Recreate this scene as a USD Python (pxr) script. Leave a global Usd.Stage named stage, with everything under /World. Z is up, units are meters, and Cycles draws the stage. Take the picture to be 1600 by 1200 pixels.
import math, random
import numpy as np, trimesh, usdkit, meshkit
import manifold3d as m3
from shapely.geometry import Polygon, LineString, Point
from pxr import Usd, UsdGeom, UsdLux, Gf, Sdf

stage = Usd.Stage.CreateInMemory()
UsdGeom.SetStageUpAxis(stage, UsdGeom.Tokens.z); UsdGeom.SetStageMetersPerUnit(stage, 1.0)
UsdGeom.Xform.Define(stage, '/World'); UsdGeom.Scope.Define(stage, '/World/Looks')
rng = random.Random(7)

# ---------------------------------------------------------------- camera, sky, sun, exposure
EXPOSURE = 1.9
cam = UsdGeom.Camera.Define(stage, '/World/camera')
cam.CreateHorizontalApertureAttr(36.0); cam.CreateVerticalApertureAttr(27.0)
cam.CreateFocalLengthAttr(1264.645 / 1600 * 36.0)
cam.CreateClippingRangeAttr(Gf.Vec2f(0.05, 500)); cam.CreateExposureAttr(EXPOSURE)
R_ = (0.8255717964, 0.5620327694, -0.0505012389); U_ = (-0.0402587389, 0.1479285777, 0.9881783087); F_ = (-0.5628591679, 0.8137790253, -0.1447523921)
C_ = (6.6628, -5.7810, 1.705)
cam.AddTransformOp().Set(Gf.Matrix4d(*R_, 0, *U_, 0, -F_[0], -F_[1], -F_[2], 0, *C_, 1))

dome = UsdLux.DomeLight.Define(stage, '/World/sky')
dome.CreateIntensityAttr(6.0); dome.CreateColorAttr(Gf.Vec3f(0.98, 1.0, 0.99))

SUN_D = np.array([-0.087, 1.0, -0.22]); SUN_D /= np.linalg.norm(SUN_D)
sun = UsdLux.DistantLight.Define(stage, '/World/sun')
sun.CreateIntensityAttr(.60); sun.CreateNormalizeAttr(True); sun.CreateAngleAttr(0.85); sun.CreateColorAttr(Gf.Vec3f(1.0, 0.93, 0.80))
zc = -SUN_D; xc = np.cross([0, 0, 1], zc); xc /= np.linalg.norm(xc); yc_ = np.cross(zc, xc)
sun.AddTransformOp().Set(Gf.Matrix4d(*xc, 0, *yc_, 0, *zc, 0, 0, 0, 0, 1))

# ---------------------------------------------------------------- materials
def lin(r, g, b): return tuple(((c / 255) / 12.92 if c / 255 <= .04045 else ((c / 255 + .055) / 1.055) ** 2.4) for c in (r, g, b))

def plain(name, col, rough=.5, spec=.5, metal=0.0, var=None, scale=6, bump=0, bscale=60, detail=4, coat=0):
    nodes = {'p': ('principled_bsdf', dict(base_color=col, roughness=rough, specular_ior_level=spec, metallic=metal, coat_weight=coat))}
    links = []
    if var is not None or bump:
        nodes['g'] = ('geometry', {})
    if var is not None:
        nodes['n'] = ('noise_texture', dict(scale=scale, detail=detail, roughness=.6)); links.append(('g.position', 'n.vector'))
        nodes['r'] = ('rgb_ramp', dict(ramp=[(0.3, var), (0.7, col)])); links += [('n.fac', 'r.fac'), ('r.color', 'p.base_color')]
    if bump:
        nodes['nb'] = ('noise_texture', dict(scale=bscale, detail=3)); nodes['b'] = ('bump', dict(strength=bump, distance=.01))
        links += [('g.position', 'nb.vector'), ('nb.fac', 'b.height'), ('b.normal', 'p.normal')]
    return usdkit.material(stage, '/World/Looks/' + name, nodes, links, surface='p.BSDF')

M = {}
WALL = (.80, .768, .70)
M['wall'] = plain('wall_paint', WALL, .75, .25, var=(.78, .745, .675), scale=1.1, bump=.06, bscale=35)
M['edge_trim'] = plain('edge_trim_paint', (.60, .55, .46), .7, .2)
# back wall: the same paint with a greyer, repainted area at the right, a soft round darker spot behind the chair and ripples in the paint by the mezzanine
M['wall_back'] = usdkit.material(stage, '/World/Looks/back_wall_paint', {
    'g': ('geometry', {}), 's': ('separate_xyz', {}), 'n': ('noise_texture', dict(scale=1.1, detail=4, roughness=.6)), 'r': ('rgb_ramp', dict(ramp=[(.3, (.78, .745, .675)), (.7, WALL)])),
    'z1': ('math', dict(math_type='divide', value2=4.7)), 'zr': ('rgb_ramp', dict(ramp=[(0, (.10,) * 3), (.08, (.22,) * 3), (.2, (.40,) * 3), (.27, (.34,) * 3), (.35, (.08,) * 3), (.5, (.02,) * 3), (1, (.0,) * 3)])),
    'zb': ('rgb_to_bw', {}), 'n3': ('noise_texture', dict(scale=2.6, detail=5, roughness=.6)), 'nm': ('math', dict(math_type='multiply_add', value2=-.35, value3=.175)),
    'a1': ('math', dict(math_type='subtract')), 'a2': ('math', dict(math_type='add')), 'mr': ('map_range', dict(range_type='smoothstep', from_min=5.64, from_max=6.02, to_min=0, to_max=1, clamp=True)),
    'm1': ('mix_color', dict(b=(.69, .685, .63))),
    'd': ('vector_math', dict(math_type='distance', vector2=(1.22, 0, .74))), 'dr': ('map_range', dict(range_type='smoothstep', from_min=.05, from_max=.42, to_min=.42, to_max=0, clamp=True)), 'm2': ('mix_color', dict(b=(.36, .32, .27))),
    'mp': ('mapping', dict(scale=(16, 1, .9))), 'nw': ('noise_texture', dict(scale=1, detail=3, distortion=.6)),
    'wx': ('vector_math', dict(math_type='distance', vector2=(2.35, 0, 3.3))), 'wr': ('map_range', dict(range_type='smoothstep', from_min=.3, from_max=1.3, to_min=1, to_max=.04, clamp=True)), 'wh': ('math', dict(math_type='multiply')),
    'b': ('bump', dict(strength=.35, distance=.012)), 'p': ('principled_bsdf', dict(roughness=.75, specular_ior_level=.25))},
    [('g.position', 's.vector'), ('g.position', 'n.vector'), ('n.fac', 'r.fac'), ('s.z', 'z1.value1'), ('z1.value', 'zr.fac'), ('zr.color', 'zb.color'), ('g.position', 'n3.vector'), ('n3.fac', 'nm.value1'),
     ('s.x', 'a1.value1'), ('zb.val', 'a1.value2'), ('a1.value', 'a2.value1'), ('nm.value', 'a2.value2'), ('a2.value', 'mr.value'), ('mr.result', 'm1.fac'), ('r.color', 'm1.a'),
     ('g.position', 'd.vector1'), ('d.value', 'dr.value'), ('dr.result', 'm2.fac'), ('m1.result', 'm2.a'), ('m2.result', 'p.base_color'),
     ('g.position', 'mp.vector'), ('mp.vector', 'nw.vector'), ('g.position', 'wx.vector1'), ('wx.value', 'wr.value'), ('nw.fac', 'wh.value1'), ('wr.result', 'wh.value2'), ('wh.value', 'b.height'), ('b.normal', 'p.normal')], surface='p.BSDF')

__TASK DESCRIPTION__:
Gather each line of the listing that holds the string "position".

__WRITTEN ANSWER__:
        nodes['n'] = ('noise_texture', dict(scale=scale, detail=detail, roughness=.6)); links.append(('g.position', 'n.vector'))
        links += [('g.position', 'nb.vector'), ('nb.fac', 'b.height'), ('b.normal', 'p.normal')]
    [('g.position', 's.vector'), ('g.position', 'n.vector'), ('n.fac', 'r.fac'), ('s.z', 'z1.value1'), ('z1.value', 'zr.fac'), ('zr.color', 'zb.color'), ('g.position', 'n3.vector'), ('n3.fac', 'nm.value1'),
     ('g.position', 'd.vector1'), ('d.value', 'dr.value'), ('dr.result', 'm2.fac'), ('m1.result', 'm2.a'), ('m2.result', 'p.base_color'),
     ('g.position', 'mp.vector'), ('mp.vector', 'nw.vector'), ('g.position', 'wx.vector1'), ('wx.value', 'wr.value'), ('nw.fac', 'wh.value1'), ('wr.result', 'wh.value2'), ('wh.value', 'b.height'), ('b.normal', 'p.normal')], surface='p.BSDF')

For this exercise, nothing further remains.